[Task goal] From the entries that follow, pick out all lines holding "objects".

[Records supplied]

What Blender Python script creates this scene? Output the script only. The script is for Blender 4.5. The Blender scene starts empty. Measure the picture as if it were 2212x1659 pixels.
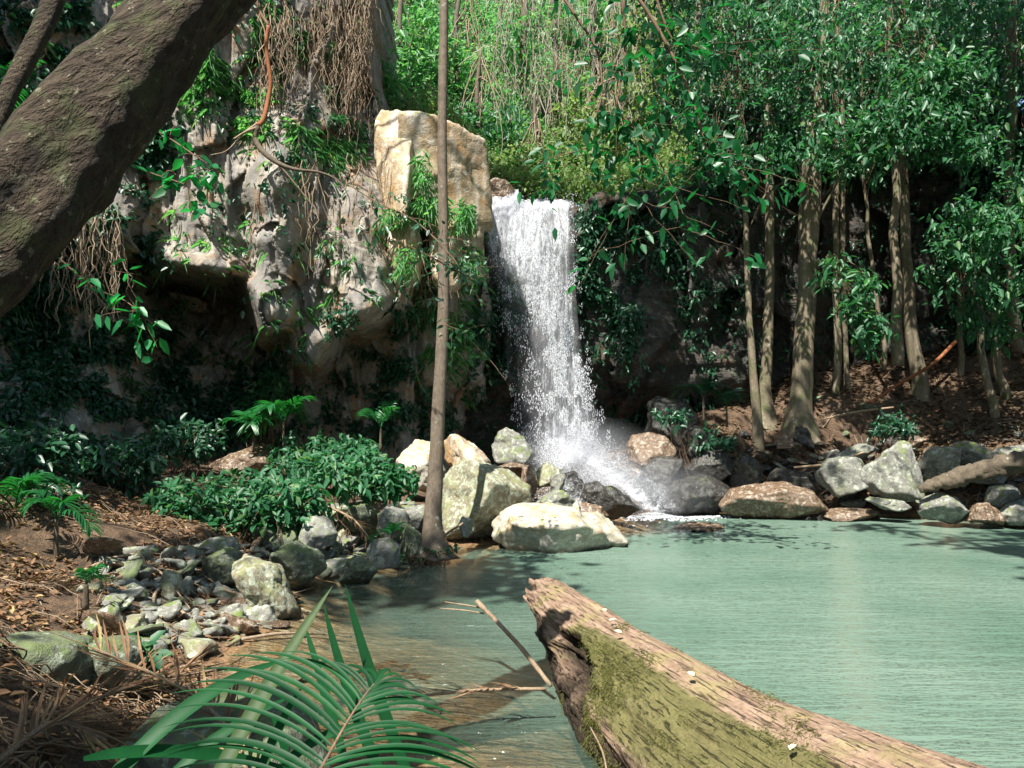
EXPO = 1.17
import bpy, bmesh, math
import numpy as np
from mathutils import Vector, Matrix
scene = bpy.context.scene
COL = scene.collection
R = math.radians
# ------------------------------------------------------------------ camera frame (photo pixels on a 2212 x 1659 sheet)
F = 1700.0; CX = 1106.0; CY = 829.5; CAM = np.array([0.0, 0.0, 2.0]); PITCH = math.atan(70.5 / F)
cp, sp = math.cos(PITCH), math.sin(PITCH)
def ray(px, py):
    px = np.asarray(px, float); py = np.asarray(py, float)
    x = (px - CX) / F; u = (CY - py) / F
    return np.stack([x + 0 * u, cp - sp * u + 0 * x, sp + cp * u + 0 * x], -1)
def P(px, py, Y):
    d = ray(px, py); t = np.asarray(Y, float) / d[..., 1]
    return CAM + d * t[..., None]
def G(px, py, z=0.0):
    d = ray(px, py); t = (np.asarray(z, float) - 2.0) / d[..., 2]
    return CAM + d * t[..., None]
# ------------------------------------------------------------------ noise
def _h(i, j, k, s):
    n = (i * 374761393 + j * 668265263 + k * 2147483647 + s * 1274126177).astype(np.int64) & 0xffffffff
    n = ((n ^ (n >> 13)) * 1274126177) & 0xffffffff
    n = (n ^ (n >> 16)) & 0xffff
    return n / 32767.5 - 1.0
def vn(p, s=0):
    p = np.asarray(p, float); f = np.floor(p); i = f.astype(np.int64); t = p - f; t = t * t * (3 - 2 * t)
    x, y, z = i[..., 0], i[..., 1], i[..., 2]; a, b, c = t[..., 0], t[..., 1], t[..., 2]
    def L(dy, dz): return _h(x, y + dy, z + dz, s) * (1 - a) + _h(x + 1, y + dy, z + dz, s) * a
    return (L(0, 0) * (1 - b) + L(1, 0) * b) * (1 - c) + (L(0, 1) * (1 - b) + L(1, 1) * b) * c
def fbm(p, s=0, o=4, g=.5):
    r = 0; a = 1; p = np.asarray(p, float)
    for k in range(o): r = r + a * vn(p * 2 ** k + k * 17.3, s + k); a *= g
    return r
def ridge(p, s=0, o=4):
    r = 0; a = 1; p = np.asarray(p, float)
    for k in range(o): r = r + a * (1 - 2 * np.abs(vn(p * 2 ** k + k * 9.1, s + k))); a *= .5
    return r
def slabs(p, s=0, tilt=.8):
    """fractured blocks: each cell has its own offset and its own slope"""
    sh = p.shape[:-1]; p = p.reshape(-1, 3); f = np.floor(p).astype(np.int64); best = np.full(len(p), 9.0); out = np.zeros(len(p))
    for a in (-1, 0, 1):
        for b in (-1, 0, 1):
            for c in (-1, 0, 1):
                x, y, z = f[:, 0] + a, f[:, 1] + b, f[:, 2] + c; q = np.stack([x + .5 + .45 * _h(x, y, z, s), y + .5 + .45 * _h(x, y, z, s + 1), z + .5 + .45 * _h(x, y, z, s + 2)], 1)
                e = p - q; d = (e * e).sum(1); v = _h(x, y, z, s + 3) + tilt * (e[:, 0] * _h(x, y, z, s + 4) + e[:, 2] * _h(x, y, z, s + 5)) * 1.6; m = d < best; best = np.where(m, d, best); out = np.where(m, v, out)
    return out.reshape(sh)
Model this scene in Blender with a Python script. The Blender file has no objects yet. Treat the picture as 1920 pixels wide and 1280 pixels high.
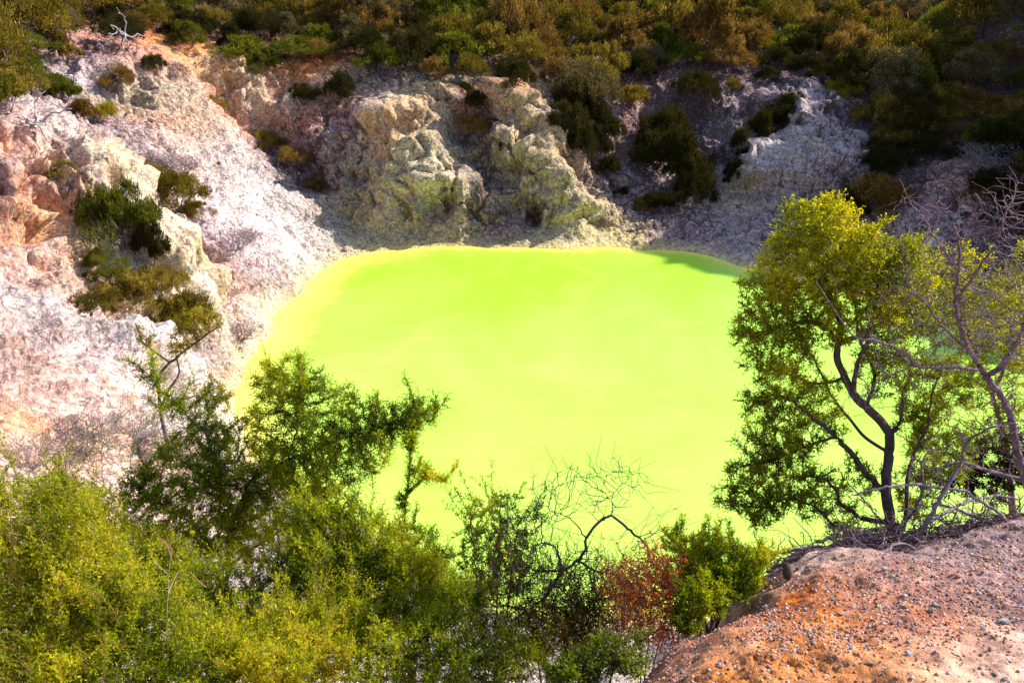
import bpy, math, numpy as np
from mathutils import Vector
R = math.radians
# ------------------------------------------------------------------ camera, light, exposure
CAMZ, PITCH, HF = 20.0, R(28), R(60)
cam = bpy.data.objects.new('camera', bpy.data.cameras.new('camera'))
bpy.context.scene.collection.objects.link(cam)
cam.location = (0, 0, CAMZ); cam.rotation_euler = (R(90) - PITCH, 0, 0)
cam.data.sensor_width = 36; cam.data.lens = 18 / math.tan(HF / 2)
cam.data.clip_start = 0.1; cam.data.clip_end = 2000
sc = bpy.context.scene; sc.camera = cam
SUN_EL, SUN_AZ = R(36), R(66)          # azimuth measured from +Y (view direction) towards +X
world = bpy.data.worlds.new('World'); sc.world = world; world.use_nodes = True
wn = world.node_tree; wn.nodes.clear()
sky = wn.nodes.new('ShaderNodeTexSky'); sky.sky_type = 'NISHITA'; sky.sun_disc = False
sky.sun_elevation = SUN_EL; sky.sun_rotation = SUN_AZ
bg = wn.nodes.new('ShaderNodeBackground'); bg.inputs[1].default_value = 0.15
wo = wn.nodes.new('ShaderNodeOutputWorld')
wn.links.new(sky.outputs[0], bg.inputs[0]); wn.links.new(bg.outputs[0], wo.inputs[0])
sl = bpy.data.lights.new('sun', 'SUN'); sl.energy = 4.6; sl.angle = R(0.5); sl.color = (1.0, 0.94, 0.86)
sun = bpy.data.objects.new('sun', sl); sc.collection.objects.link(sun)
sdir = Vector((math.sin(SUN_AZ) * math.cos(SUN_EL), math.cos(SUN_AZ) * math.cos(SUN_EL), math.sin(SUN_EL)))
sun.rotation_euler = sdir.to_track_quat('Z', 'Y').to_euler(); sun.location = (60, 60, 90)
sc.view_settings.view_transform = 'Standard'; sc.view_settings.look = 'None'
sc.view_settings.exposure = 0.95; sc.view_settings.gamma = 1
sc.cycles.max_bounces = 6; sc.cycles.diffuse_bounces = 3; sc.cycles.transmission_bounces = 3
sc.cycles.transparent_max_bounces = 4
F = 960 / math.tan(HF / 2)
cp, sp_ = math.cos(PITCH), math.sin(PITCH)

def ray(px, py):
    u = (px - 960) / F; v = (640 - py) / F
    return np.array([u, cp + v * sp_, -sp_ + v * cp])
def PY(px, py, Y):                      # the point on a sight line at forward distance Y
    d = ray(px, py); return np.array([0, 0, CAMZ]) + d * (Y / d[1])
def PZ(px, py, z):
    d = ray(px, py); return np.array([0, 0, CAMZ]) + d * ((z - CAMZ) / d[2])
def proj(P):
    P = np.asarray(P, float); q = P - np.array([0, 0, CAMZ])
    dep = q[..., 1] * cp - q[..., 2] * sp_; up = q[..., 1] * sp_ + q[..., 2] * cp
    return 960 + F * q[..., 0] / dep, 640 - F * up / dep, dep

# ------------------------------------------------------------------ helpers
C = sc.collection
def tag(o, label=None, cat=None, group=None, kind=None):
    if label: o['label'] = label
    if cat: o['category'] = cat
    if group: o['group'] = group
    if kind: o['kind'] = kind
    return o
def link(name, me, mat=None, parent=None):
    o = bpy.data.objects.new(name, me); C.objects.link(o)
    if mat and not me.materials: me.materials.append(mat)
    if parent is not None: o.parent = parent
    return o
def empty(name, loc=(0, 0, 0), rz=0):
    o = bpy.data.objects.new(name, None); C.objects.link(o); o.location = loc; o.rotation_euler = (0, 0, rz)
    o.empty_display_size = .2
    return o
def mesh(name, V, faces, smooth=False, attrs=None):
    """V (n,3); faces list of arrays of equal-width index rows"""
    V = np.asarray(V, np.float32)
    if not isinstance(faces, (list, tuple)): faces = [faces]
    faces = [np.asarray(f, np.int32) for f in faces if len(f)]
    loops = np.concatenate([f.ravel() for f in faces])
    tot = np.concatenate([np.full(len(f), f.shape[1], np.int32) for f in faces])
    st = np.concatenate([[0], np.cumsum(tot)[:-1]]).astype(np.int32)
    me = bpy.data.meshes.new(name)
    me.vertices.add(len(V)); me.vertices.foreach_set('co', V.ravel())
    me.loops.add(len(loops)); me.loops.foreach_set('vertex_index', loops)
    me.polygons.add(len(tot)); me.polygons.foreach_set('loop_start', st); me.polygons.foreach_set('loop_total', tot)
    if smooth: me.polygons.foreach_set('use_smooth', np.ones(len(tot), bool))
    me.update(calc_edges=True)
    for k, a in (attrs or {}).items():
        a = np.asarray(a, np.float32)
        if a.ndim == 1:
            at = me.attributes.new(k, 'FLOAT', 'POINT'); at.data.foreach_set('value', a)
        else:
            at = me.attributes.new(k, 'FLOAT_COLOR', 'POINT')
            at.data.foreach_set('color', np.concatenate([a, np.ones((len(a), 1), np.float32)], 1).ravel())
    return me
def copy_tree(o, parent=None):
    c = o.copy(); C.objects.link(c)
    if parent is not None: c.parent = parent
    for ch in list(o.children): copy_tree(ch, c)
    return c

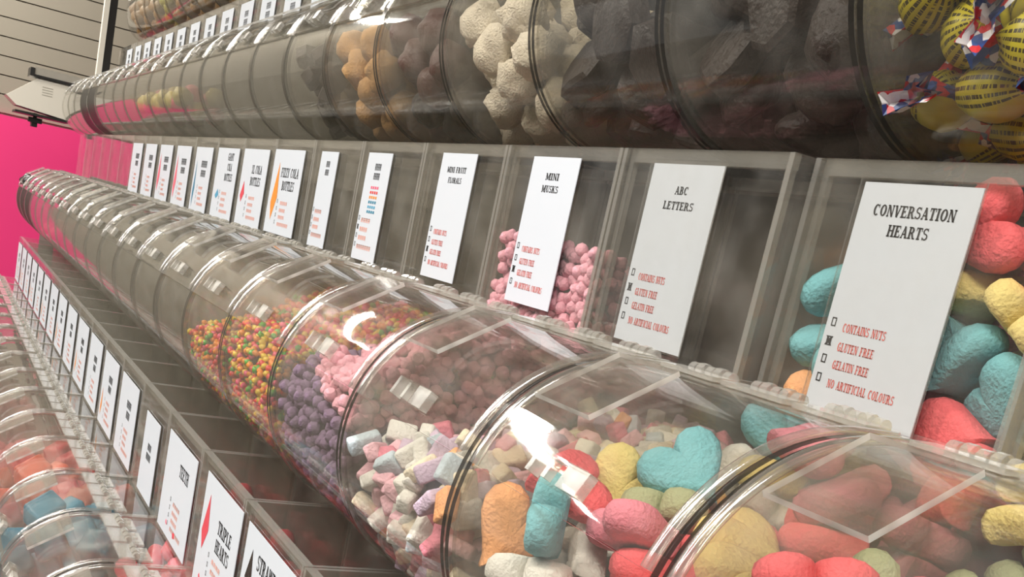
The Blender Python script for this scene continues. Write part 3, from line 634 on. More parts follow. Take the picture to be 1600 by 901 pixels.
# ------------------------------------------------------------------ candy shapes
def icosphere(sub, fn, name, mats, smooth=True):
    bm = bmesh.new()
    bmesh.ops.create_icosphere(bm, subdivisions=sub, radius=1.0)
    for v in bm.verts:
        v.co = Vector(fn(v.co)) * S
    me = bpy.data.meshes.new(name); bm.to_mesh(me); bm.free()
    for m in mats:
        me.materials.append(M[m])
    me.polygons.foreach_set('use_smooth', [smooth] * len(me.polygons))
    return me

def heart_mesh(s, mat, seed=0):
    n = 26; mb = MB(); v = []; f = []
    lay = [(-0.175, 0.66), (-0.15, 0.88), (-0.07, 0.985), (0.02, 1.0), (0.09, 0.975), (0.15, 0.88), (0.175, 0.66)]
    for z, q in lay:
        for k in range(n):
            a = 2 * math.pi * k / n
            x = 16 * math.sin(a) ** 3; y = 13 * math.cos(a) - 5 * math.cos(2 * a) - 2 * math.cos(3 * a) - math.cos(4 * a)
            d = 1 + 0.03 * noise.noise((x * 0.12 + seed, y * 0.12, z * 4))
            v.append((x / 33 * s * q * d, (y + 2.5) / 31 * s * q * d, z * s * (1 + 0.1 * noise.noise((x * 0.1, y * 0.1 + seed, 3)))))
    b = len(v); v.append((0, 0, -0.182 * s)); v.append((0, 0, 0.182 * s))
    for r in range(len(lay) - 1):
        for k in range(n):
            j = (k + 1) % n
            f.append((r * n + k, r * n + j, r * n + n + j, r * n + n + k))
    t = (len(lay) - 1) * n
    for k in range(n):
        j = (k + 1) % n
        f.append((j, k, b)); f.append((t + k, t + j, b + 1))
    mb.add(v, f)
    return mb.mesh('candy_heart', [mat], True)

def rounded_block(s, dims, mat, name='letter_candy'):
    """small pressed tablet with bevelled edges"""
    bm = bmesh.new(); bmesh.ops.create_cube(bm, size=1.0)
    for v in bm.verts:
        v.co = Vector((v.co.x * dims[0] * s * S, v.co.y * dims[1] * s * S, v.co.z * dims[2] * s * S))
    bmesh.ops.bevel(bm, geom=bm.edges[:] + bm.verts[:], offset=0.10 * s * S, segments=2, affect='EDGES', profile=0.5)
    me = bpy.data.meshes.new(name); bm.to_mesh(me); bm.free(); me.materials.append(M[mat])
    me.polygons.foreach_set('use_smooth', [True] * len(me.polygons))
    return me

def tablet(s, mat, name, n=8, h=0.42):
    mb = MB(); v = []; f = []
    for z, r in ((-h, 0.36), (-h * 0.6, 0.5), (h * 0.6, 0.5), (h, 0.36)):
        for k in range(n):
            a = 2 * math.pi * k / n; v.append((r * s * math.cos(a), r * s * math.sin(a), z * s))
    for r in range(3):
        for k in range(n):
            j = (k + 1) % n; f.append((r * n + k, r * n + j, r * n + n + j, r * n + n + k))
    f.append(list(range(n))[::-1]); f.append([3 * n + k for k in range(n)])
    mb.add(v, f); return mb.mesh(name, [mat], 50)

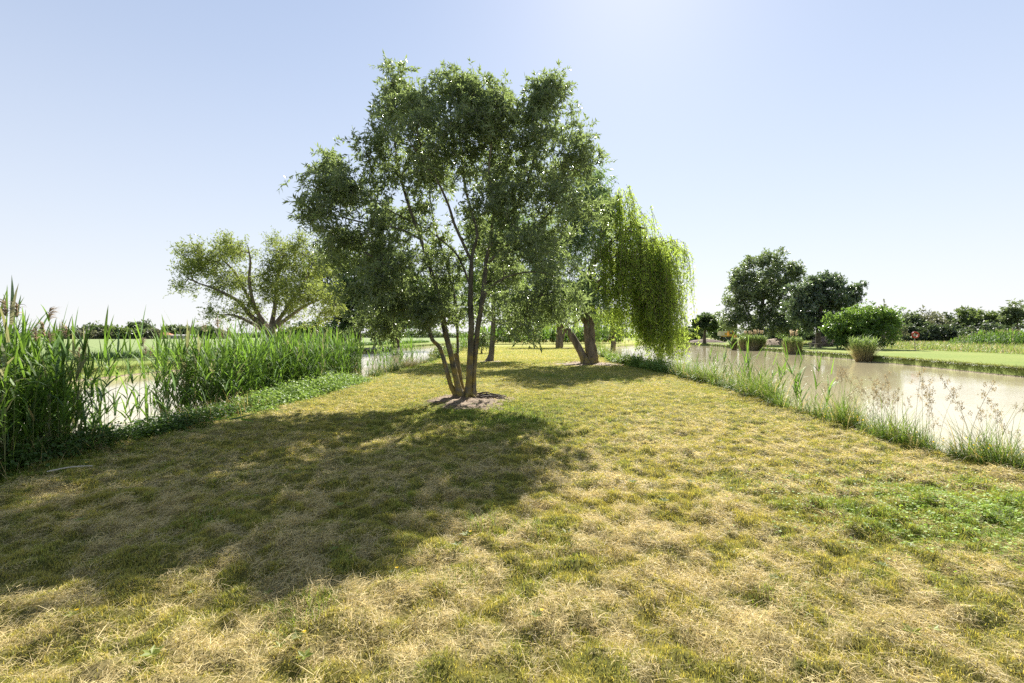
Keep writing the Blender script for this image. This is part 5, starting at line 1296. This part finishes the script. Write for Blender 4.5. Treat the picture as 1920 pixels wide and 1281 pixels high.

[Written reply]
Model this scene in Blender with a Python script. The Blender file has no objects yet. Treat the picture as 1920 pixels wide and 1280 pixels high.
cam = bpy.data.objects.new('camera', bpy.data.cameras.new('camera'))
bpy.context.scene.collection.objects.link(cam)
sun = bpy.data.objects.new('sun', sl); sc.collection.objects.link(sun)
    o = bpy.data.objects.new(name, me); C.objects.link(o)
    o = bpy.data.objects.new(name, None); C.objects.link(o); o.location = loc; o.rotation_euler = (0, 0, rz)
    c = o.copy(); C.objects.link(c)